Perspectives et recommandations finales
Au vu des dynamiques décrites, Air Liquide semble bien positionné pour maintenir un taux de croissance rentable sur le long terme. Le renforcement de ses marges, déjà sensible, pourrait s’accélérer grâce à la poursuite du plan de simplification et de digitalisation. Malgré la volatilité macroéconomique, le Groupe met en avant quatre piliers stratégiques :
- L’optimisation de ses actifs existants, en augmentant la production et l’efficacité opérationnelle.
- L’investissement dans les « cœurs de métier » comme la grande industrie, l’électronique et la santé.
- La transition énergétique, avec des projets liés à l’hydrogène bas carbone, l’oxygène propre et la capture de CO2.
- Les acquisitions, ciblées sur des segments lucratifs (semi-conducteurs, santé à domicile, gaz industriels spécialisés).
Parmi les précautions stratégiques à renforcer, on recommandera :
- D’intensifier la recherche & développement afin de sécuriser des partenariats technologiques, notamment dans le stockage et le transport d’hydrogène.
- De poursuivre le déploiement international sur les marchés émergents (Asie du Sud-Est, Amérique latine) pour compenser d’éventuels ralentissements en Europe.

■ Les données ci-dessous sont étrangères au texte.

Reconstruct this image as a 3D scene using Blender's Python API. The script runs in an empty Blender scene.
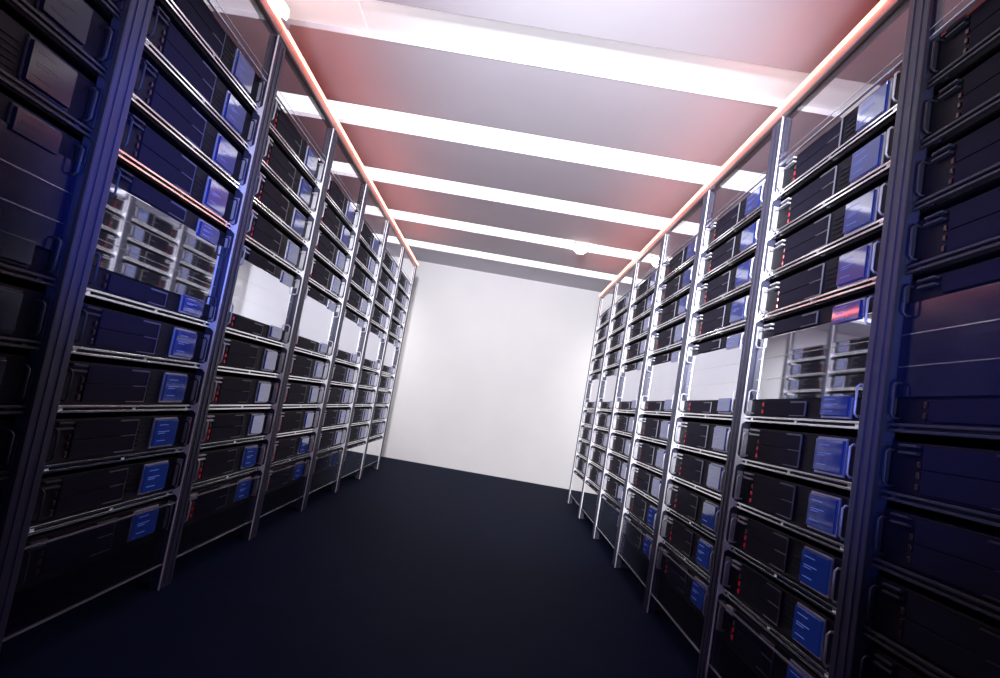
import bpy, bmesh, math, random
from mathutils import Vector, Matrix
random.seed(4)
S = bpy.context.scene
COL = S.collection.objects
PI = math.pi

# ------------------------------------------------------------------ layout (metres)
CAM_H = 0.979
XL, XR = -1.2187, 1.0090            # front plane of the posts of the two rows
NL, NR = 2.802, 2.770               # near face of the reference post of each row
BAYS = list(range(-2, 5))           # bays away from the reference post, nearest to farthest
POST_W, POST_D = 0.105, 0.045
RACK_T = 2.406                      # underside of the top rail
SRV_W, FACE_V = 0.89, 0.035         # server width, depth of the server faces behind the post fronts
SRV_D = 0.66
RAILS = [2.050, 1.8735, 1.697, 1.520, 1.095, 0.921, 0.747, 0.573, 0.399]
FAR_Y, CEIL_Z = 9.25, 2.765
ROOM_X0, ROOM_X1, ROOM_Y0 = -3.6, 3.4, -4.0

# ------------------------------------------------------------------ materials
def lin(c):
    return tuple(((v/255)/12.92 if v/255 <= .04045 else ((v/255+.055)/1.055)**2.4) for v in c)

def mat(name, color, rough=.5, metal=0., spec=.5, ior=None, emit=None, estr=0., bump=0., bscale=40., var=0., vscale=6., coat=0.):
    m = bpy.data.materials.new(name); m.use_nodes = True
    nt = m.node_tree; b = nt.nodes['Principled BSDF']
    b.inputs['Base Color'].default_value = (*color, 1)
    b.inputs['Roughness'].default_value = rough
    b.inputs['Metallic'].default_value = metal
    b.inputs['Specular IOR Level'].default_value = spec
    b.inputs['Coat Weight'].default_value = coat
    b.inputs['Coat Roughness'].default_value = .05
    if ior: b.inputs['IOR'].default_value = ior
    if emit:
        b.inputs['Emission Color'].default_value = (*emit, 1)
        b.inputs['Emission Strength'].default_value = estr
    tc = nt.nodes.new('ShaderNodeTexCoord')
    if var:
        n = nt.nodes.new('ShaderNodeTexNoise'); n.inputs['Scale'].default_value = vscale; n.inputs['Detail'].default_value = 5
        r = nt.nodes.new('ShaderNodeValToRGB')
        r.color_ramp.elements[0].position = .3; r.color_ramp.elements[1].position = .7
        r.color_ramp.elements[0].color = (*[c*(1-var) for c in color], 1)
        r.color_ramp.elements[1].color = (*[min(1, c*(1+var)) for c in color], 1)
        nt.links.new(tc.outputs['Object'], n.inputs['Vector']); nt.links.new(n.outputs['Fac'], r.inputs['Fac'])
        nt.links.new(r.outputs['Color'], b.inputs['Base Color'])
    if bump:
        n = nt.nodes.new('ShaderNodeTexNoise'); n.inputs['Scale'].default_value = bscale
        k = nt.nodes.new('ShaderNodeBump'); k.inputs['Strength'].default_value = bump; k.inputs['Distance'].default_value = .002
        nt.links.new(tc.outputs['Object'], n.inputs['Vector']); nt.links.new(n.outputs['Fac'], k.inputs['Height'])
        nt.links.new(k.outputs['Normal'], b.inputs['Normal'])
    return m

def glass(name, tint, gloss=.06):
    m = bpy.data.materials.new(name); m.use_nodes = True
    nt = m.node_tree; nt.nodes.clear()
    out = nt.nodes.new('ShaderNodeOutputMaterial'); mx = nt.nodes.new('ShaderNodeMixShader')
    t = nt.nodes.new('ShaderNodeBsdfTransparent'); g = nt.nodes.new('ShaderNodeBsdfGlossy')
    lw = nt.nodes.new('ShaderNodeLayerWeight'); mu = nt.nodes.new('ShaderNodeMath'); mu.operation = 'MULTIPLY'
    t.inputs['Color'].default_value = (*tint, 1); g.inputs['Roughness'].default_value = .02
    g.inputs['Color'].default_value = (1, 1, 1, 1)
    lw.inputs['Blend'].default_value = .5; mu.inputs[1].default_value = gloss
    mr = nt.nodes.new('ShaderNodeMapRange'); mr.interpolation_type = 'SMOOTHSTEP'
    mr.inputs['From Min'].default_value = .755; mr.inputs['From Max'].default_value = .83
    mr.inputs['To Min'].default_value = .07; mr.inputs['To Max'].default_value = .96
    nt.links.new(lw.outputs['Facing'], mr.inputs['Value'])
    nt.links.new(mr.outputs['Result'], mu.inputs[0]); nt.links.new(mu.outputs[0], mx.inputs['Fac'])
    nt.links.new(t.outputs[0], mx.inputs[1]); nt.links.new(g.outputs[0], mx.inputs[2])
    nt.links.new(mx.outputs[0], out.inputs['Surface'])
    return m

M = dict(
    wall=mat('white wall paint', (.80, .80, .81), .7, spec=.2, var=.02, vscale=2, bump=.1, bscale=150),
    side_wall=mat('grey side wall paint', (.55, .55, .60), .8, spec=.2, var=.03, vscale=2),
    ceiling=mat('grey ceiling paint', (.62, .60, .66), .8, spec=.15, var=.03, vscale=1.5),
    floor=mat('dark navy floor coating', (.0058, .0105, .030), .6, spec=.01, var=.12, vscale=3, bump=.08, bscale=60),
    chassis=mat('black server steel', (.005, .0055, .0135), .55, spec=.15, var=.25, vscale=9, bump=.15, bscale=300),
    fascia=mat('charcoal fascia', (.0125, .0115, .026), .6, spec=.05, bump=.1, bscale=200),
    post=mat('dark blue grey post paint', (.034, .036, .075), .45, spec=.4, var=.15, vscale=5),
    plate=mat('brushed light steel', (.86, .86, .90), .4, metal=.15, bump=.1, bscale=120),
    ear=mat('light grey bracket steel', (.55, .55, .62), .4, metal=.4, var=.08, vscale=30),
    chrome=mat('polished chrome', (.90, .90, .93), .16, metal=1),
    rail=mat('dark top rail steel', (.30, .22, .22), .4, metal=.6, var=.1, vscale=8),
    mirror=mat('mirror polished blank', (.80, .82, .92), .03, metal=1),
    bezel=mat('silver display bezel', (.48, .48, .55), .35, metal=.5),
    screen=mat('glossy blue display', (.006, .022, .17), .06, spec=.8, ior=2.0, emit=(.012, .04, .30), estr=.16),
    text=mat('pale blue display lines', (.10, .17, .5), .2, emit=(.2, .3, .9), estr=.25),
    red=mat('red indicator lens', (.38, .008, .02), .25, emit=(1, .02, .06), estr=.13),
    amber=mat('dim amber indicator lens', (.06, .015, .004), .3, emit=(1, .25, .05), estr=.02),
    steel_shade=mat('steel painted dark for near shade', (.035, .036, .055), .5, metal=.3, var=.1, vscale=20),  # dark copy of the bright metals, shade painted into the near bays
    gloss_shade=mat('dark navy display glass', (.006, .008, .03), .15, spec=.4),  # darkened stand-in for screens and mirror, imitates shade on the nearest bay
    lens_shade=mat('red lens darkened for near shade', (.05, .004, .008), .3),  # indicator colour darkened to imitate shade in the near bays
    shelf=mat('black shelf steel', (.006, .006, .010), .6, spec=.2),
    trim=mat('dull grey trim', (.16, .16, .20), .45, metal=.2),
    rubber=mat('black rubber', (.01, .01, .012), .8),
    lamp_body=mat('white lamp housing', (.75, .74, .74), .4),
    aluminium=mat('light trough aluminium', (.72, .71, .76), .5, metal=.1),
    edge=mat('polished glass edge', (.55, .56, .66), .2, metal=.6),
    glass=glass('clear tinted glass', (.90, .89, .93), 1.),
    header=glass('smoked header glass', (.86, .85, .90), 1.),
)
def emitter(name, col, s):
    return mat(name, (.8, .8, .8), .5, emit=col, estr=s)
M['panel_near'] = emitter('soft luminous diffuser', (.96, .95, 1.0), .42)
M['panel_far'] = emitter('bright luminous diffuser', (1.0, .98, .98), 1.4)
M['led'] = emitter('warm red light strip', (1.0, .17, .10), 21.0)
M['bulb'] = emitter('white hot bulb', (1.0, .90, .80), 30.0)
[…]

- De renforcer la politique ESG et de communiquer clairement sur les projets bas carbone, de manière à valoriser l’image verte du Groupe et conforter les investisseurs soucieux de responsabilité.
La combinaison d’une croissance organique soutenue, d’un portefeuille diversifié en matière de transition énergétique et d’un bilan maîtrisé constitue un socle de confiance. Les résultats semestriels confirment la crédibilité du plan ADVANCE, et laissent entrevoir une marge opérationnelle encore plus élevée si l’entreprise parvient à maintenir le cap sur les efficacités et l’innovation transformante.
Cette analyse souligne la solidité du modèle Air Liquide et son potentiel de croissance durable, porté par la transition énergétique et une gestion financière rigoureuse.